Damon explained he met his investment advisers through connections that his agent, Scott Boras, had. Nady is also represented by Boras.

However, Damon absolved Boras of any wrongdoing.

“He has nothing to do with it,” Damon said. “Everyone needs to pay more attention to what they are doing with their money these days.”

Boras said the pair did not invest directly with Stanford, but instead had investments with broker-dealers that had accounts with a Stanford company.

Ever since Stanford was charged by the SEC, there has been widespread speculation that the scandal could ultimately ensnare athletes, much the way the alleged $50 billion Bernard Madoff Ponzi scheme sucked in high-profile members of New York’s and Palm Beach, Fla.’s Jewish communities.

Stanford is an active sponsor of golf tournaments and cricket matches and has a relationship with IMG, Teddy Forstmann’s Los Angeles-based management firm that reps high-profile athletes like Tiger Woods and Vijay Singh, who just this week played at the Northern Trust Open and was sporting clothes bearing the Stanford logo.

The Post on Thursday reported that IMG quietly steered clients looking for investment advice to Stanford Financial Group, potentially exposing them to millions of dollars in losses resulting from the financial firm’s alleged fraud.

IMG officials have denied they sent their clients to Stanford.

Meanwhile, the reverberations from Stanford’s fraud were felt across Latin America today as local regulators tried to calm panicked investors.

Peru’s securities regulator suspended the operations of the local office of Stanford Financial Group after nervous investors lined up at the company’s office in Lima. The South American nation also said today that it started an investigation to see if the local unit of Stanford Group had engaged in money laundering.

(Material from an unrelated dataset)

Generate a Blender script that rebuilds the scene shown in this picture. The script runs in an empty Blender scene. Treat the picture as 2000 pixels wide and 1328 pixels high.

In Antigua and Barbuda, the Caribbean island where Stanford holds citizenship, the central bank seized Stanford’s banks and other companies. The regulator said it took the action because the publicity surrounding the Stanford case had created a run on the bank.

Stanford was the biggest private investor and employer in the tiny Caribbean state, which granted him a knighthood in 2006.

The 58-year-old Stanford, who has not yet been charged criminally, has been holed up in a small suburban house in Fredericksburg, Va., about an hour south of the US capital.

Reporters and camera crews maintained a vigil outside the house today, which is said to be the home of his girlfriend, Andrea Stoelker, who had been president and director of the Stanford 20/20 cricket tournament that Stanford sponsored in Antigua.